The way we define our icons creates a group identity. The more we can visually connect to our religious figures the more we gain power from that connection. Conversely, the more a group is removed from a religion the easier it becomes for dehumanization and otherization.

So maybe that is the reason we rarely see Jesus as a black man.

There is clear evidence, both historically and in the Bible. “His clothing was white as snow, and the hair of his head like pure wool.” He is described as having skin “of burnished bronze” or having an “appearance like bronze.” Bible scholar James Charlesworth has stated Jesus was “most likely dark brown and sun-tanned.” Living in Nazareth and being a descendant of the Jews, he could have an olive or light-brown complexion.

The modern image of Jesus began in the 6th century with white skin, a beard, and long hair. This was then carried over to America by European colonists. The association of Jesus with white people, instead of black, made the practice of slavery easier. It probably wouldn’t be easy to explain why a Christian was enslaving millions of people who looked like Jesus. This continued under Jim Crow laws, racial segregation, and continued systemic policies that both explicitly and implicitly denies black people in America the rights and opportunities they deserve.

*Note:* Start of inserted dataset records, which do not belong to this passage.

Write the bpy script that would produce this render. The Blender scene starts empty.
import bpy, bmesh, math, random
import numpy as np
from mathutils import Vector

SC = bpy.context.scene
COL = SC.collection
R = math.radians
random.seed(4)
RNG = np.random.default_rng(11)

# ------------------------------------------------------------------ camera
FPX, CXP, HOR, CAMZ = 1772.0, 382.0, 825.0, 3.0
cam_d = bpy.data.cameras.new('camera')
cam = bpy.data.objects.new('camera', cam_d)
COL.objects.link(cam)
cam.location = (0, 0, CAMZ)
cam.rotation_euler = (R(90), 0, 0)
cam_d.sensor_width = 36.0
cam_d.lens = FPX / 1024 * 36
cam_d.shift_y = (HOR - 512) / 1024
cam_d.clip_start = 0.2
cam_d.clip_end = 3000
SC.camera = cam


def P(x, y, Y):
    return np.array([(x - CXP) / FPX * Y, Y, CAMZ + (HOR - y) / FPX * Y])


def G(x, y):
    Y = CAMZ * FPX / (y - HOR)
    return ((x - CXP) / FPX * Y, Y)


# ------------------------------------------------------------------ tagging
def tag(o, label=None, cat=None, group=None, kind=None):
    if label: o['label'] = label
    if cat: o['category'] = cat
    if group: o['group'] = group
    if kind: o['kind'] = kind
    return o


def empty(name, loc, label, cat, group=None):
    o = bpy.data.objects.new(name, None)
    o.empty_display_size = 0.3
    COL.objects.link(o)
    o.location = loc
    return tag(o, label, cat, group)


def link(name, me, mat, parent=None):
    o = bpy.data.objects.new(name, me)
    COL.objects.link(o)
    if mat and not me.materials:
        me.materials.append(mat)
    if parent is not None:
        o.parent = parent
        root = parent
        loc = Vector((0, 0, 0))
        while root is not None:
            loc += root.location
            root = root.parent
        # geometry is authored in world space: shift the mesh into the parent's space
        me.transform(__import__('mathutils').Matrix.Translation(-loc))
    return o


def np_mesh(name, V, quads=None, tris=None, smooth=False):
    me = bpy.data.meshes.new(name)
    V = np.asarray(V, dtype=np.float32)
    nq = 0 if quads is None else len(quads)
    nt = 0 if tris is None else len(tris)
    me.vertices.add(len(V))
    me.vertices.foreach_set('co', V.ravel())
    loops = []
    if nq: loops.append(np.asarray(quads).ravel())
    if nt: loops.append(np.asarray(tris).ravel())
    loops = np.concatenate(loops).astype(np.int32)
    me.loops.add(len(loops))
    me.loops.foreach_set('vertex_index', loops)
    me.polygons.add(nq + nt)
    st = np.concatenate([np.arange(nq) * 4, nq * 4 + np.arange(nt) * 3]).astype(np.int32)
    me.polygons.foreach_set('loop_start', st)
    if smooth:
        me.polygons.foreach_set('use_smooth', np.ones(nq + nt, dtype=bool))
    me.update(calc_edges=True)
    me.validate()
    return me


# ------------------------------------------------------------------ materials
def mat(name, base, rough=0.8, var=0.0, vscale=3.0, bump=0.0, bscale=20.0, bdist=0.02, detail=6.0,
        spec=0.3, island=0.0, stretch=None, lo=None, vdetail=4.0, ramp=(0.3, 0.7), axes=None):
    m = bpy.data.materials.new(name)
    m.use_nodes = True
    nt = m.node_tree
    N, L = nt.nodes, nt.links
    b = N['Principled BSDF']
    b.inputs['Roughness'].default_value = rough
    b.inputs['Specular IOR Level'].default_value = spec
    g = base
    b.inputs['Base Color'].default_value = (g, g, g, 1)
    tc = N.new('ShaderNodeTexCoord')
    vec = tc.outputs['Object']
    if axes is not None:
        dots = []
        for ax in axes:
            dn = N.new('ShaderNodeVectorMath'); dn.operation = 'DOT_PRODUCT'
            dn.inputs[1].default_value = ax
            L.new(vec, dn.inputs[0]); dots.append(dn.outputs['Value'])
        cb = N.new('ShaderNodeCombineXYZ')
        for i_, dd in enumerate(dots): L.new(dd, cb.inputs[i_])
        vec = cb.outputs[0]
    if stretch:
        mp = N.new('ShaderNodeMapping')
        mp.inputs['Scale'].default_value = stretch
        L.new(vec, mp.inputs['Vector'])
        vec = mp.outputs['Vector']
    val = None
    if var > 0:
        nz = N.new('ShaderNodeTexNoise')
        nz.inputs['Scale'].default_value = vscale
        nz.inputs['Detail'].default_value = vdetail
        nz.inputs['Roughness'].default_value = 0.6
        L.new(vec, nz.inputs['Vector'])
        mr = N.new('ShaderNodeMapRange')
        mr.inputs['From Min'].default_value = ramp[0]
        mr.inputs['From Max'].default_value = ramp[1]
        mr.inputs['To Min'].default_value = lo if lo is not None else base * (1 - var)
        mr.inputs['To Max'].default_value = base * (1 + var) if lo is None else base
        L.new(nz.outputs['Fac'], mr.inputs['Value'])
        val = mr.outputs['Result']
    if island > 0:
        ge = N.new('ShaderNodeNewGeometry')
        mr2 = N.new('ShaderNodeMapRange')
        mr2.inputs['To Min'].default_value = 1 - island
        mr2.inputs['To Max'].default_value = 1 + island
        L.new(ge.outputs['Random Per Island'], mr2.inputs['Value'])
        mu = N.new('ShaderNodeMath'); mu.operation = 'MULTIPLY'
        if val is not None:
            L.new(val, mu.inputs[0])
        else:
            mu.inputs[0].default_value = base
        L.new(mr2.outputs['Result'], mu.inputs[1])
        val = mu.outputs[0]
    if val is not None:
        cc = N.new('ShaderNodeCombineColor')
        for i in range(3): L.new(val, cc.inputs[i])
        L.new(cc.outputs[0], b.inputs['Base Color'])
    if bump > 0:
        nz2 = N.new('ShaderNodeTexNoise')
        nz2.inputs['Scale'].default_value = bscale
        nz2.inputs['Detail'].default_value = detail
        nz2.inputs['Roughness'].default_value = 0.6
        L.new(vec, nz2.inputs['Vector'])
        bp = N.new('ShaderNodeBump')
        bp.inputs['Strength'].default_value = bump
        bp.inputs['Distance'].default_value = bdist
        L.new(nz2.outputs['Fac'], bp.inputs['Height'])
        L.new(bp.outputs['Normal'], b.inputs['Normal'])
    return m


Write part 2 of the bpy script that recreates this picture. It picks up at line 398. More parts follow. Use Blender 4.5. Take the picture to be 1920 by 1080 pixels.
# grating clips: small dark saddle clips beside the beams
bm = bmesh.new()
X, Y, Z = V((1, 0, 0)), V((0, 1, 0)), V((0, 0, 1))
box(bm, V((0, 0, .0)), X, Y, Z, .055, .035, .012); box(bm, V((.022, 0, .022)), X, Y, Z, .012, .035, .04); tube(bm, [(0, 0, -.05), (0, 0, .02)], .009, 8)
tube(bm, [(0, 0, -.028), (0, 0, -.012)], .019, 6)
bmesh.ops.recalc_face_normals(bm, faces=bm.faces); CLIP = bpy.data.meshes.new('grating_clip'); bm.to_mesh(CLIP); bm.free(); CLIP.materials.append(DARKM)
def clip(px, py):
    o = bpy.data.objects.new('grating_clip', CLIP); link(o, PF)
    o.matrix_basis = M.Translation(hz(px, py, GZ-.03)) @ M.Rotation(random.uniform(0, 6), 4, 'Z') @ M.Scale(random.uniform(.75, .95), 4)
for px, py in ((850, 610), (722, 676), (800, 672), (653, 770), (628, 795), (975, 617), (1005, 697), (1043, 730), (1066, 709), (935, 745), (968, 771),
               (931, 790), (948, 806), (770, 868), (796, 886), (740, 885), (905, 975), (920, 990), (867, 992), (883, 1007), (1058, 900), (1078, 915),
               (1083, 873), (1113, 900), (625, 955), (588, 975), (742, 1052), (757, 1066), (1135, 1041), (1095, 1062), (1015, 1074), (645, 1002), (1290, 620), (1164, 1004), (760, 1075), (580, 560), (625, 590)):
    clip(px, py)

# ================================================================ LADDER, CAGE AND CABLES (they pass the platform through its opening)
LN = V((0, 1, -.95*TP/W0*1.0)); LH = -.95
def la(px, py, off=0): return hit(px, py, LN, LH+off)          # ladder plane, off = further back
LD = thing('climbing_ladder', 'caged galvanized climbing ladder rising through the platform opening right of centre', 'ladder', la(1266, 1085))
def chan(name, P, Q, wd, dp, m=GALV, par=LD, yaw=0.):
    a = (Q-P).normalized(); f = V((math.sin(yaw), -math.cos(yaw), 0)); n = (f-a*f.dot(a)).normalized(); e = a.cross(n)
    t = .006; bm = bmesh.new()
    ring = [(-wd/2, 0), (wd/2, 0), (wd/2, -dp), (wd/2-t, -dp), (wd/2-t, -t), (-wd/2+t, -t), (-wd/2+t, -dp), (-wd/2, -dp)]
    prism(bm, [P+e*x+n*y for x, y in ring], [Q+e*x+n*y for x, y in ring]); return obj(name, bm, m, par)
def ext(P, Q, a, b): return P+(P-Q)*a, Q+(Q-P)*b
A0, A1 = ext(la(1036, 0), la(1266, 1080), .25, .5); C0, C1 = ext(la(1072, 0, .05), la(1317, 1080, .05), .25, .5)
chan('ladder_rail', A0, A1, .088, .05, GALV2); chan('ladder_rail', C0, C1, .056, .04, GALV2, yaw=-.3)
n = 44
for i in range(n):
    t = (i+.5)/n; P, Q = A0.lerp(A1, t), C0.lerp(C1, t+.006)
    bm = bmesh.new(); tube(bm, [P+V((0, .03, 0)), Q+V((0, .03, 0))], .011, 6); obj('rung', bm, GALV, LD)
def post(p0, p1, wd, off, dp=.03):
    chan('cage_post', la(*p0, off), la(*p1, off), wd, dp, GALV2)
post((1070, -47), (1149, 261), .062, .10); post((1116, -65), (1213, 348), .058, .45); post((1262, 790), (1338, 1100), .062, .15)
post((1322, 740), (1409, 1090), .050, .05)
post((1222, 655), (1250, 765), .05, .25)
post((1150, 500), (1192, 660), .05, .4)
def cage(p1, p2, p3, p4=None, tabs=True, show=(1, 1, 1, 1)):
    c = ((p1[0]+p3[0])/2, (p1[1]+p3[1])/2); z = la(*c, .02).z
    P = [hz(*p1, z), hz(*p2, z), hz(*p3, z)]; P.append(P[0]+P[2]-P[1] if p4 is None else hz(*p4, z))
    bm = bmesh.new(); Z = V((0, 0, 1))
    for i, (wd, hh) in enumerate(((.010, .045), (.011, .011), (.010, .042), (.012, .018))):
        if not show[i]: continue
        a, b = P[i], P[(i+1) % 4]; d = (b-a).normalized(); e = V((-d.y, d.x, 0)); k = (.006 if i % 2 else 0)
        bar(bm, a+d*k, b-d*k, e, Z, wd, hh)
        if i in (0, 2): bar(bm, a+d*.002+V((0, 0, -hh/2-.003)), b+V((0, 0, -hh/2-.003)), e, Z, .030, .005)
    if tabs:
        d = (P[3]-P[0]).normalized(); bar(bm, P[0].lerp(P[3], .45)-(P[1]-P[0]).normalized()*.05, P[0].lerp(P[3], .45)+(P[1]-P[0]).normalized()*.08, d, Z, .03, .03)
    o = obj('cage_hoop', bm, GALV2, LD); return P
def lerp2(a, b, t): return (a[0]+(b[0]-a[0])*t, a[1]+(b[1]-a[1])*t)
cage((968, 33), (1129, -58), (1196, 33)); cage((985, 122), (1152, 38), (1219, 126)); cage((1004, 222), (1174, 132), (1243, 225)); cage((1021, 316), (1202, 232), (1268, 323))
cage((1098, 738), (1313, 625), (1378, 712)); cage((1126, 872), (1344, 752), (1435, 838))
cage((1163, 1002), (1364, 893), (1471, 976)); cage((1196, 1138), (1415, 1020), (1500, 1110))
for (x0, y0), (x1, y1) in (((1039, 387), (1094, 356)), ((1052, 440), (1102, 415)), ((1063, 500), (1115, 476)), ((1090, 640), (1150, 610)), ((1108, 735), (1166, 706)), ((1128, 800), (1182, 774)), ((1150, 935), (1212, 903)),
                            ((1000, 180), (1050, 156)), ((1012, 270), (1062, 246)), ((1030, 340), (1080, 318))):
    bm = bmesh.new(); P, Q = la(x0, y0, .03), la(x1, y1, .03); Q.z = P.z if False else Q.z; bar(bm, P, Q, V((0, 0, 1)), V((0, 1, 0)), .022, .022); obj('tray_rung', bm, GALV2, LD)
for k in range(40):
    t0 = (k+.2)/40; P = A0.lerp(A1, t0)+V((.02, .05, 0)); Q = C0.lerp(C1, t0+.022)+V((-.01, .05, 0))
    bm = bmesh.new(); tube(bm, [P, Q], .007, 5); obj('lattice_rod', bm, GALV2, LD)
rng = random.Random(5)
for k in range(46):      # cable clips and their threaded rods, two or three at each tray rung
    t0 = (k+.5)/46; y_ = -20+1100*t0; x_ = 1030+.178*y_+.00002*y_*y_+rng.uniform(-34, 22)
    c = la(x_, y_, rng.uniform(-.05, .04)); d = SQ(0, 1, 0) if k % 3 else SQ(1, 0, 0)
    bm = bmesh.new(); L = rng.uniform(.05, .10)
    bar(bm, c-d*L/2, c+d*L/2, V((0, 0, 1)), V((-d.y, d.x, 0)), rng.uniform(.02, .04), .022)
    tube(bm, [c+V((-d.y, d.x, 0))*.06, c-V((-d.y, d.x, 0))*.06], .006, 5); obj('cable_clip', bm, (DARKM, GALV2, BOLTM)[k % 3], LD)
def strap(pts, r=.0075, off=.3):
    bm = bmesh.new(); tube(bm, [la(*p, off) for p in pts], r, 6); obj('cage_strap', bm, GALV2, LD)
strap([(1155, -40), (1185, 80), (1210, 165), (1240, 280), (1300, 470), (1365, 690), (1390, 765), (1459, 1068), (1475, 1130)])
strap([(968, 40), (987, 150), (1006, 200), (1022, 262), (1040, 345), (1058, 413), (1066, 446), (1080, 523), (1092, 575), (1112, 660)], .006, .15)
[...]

We need to create a diversity in images of Jesus. First, because it represents the diversity of Christianity. With multiple denominations and a diverse range of worshippers, there needs to be a representation of Jesus representing that. Second, it can be used as a tool for social justice. It can create a cognitive dissonance to have Christians who preach hate but also profess they love Jesus. Third, it is a historical discrepancy that should be changed. What is there to be lost if we include a more diverse range of images? It could actually increase faith and there is no religious doctrine that states that one particular image of Jesus should be used. If images have power, why not share it?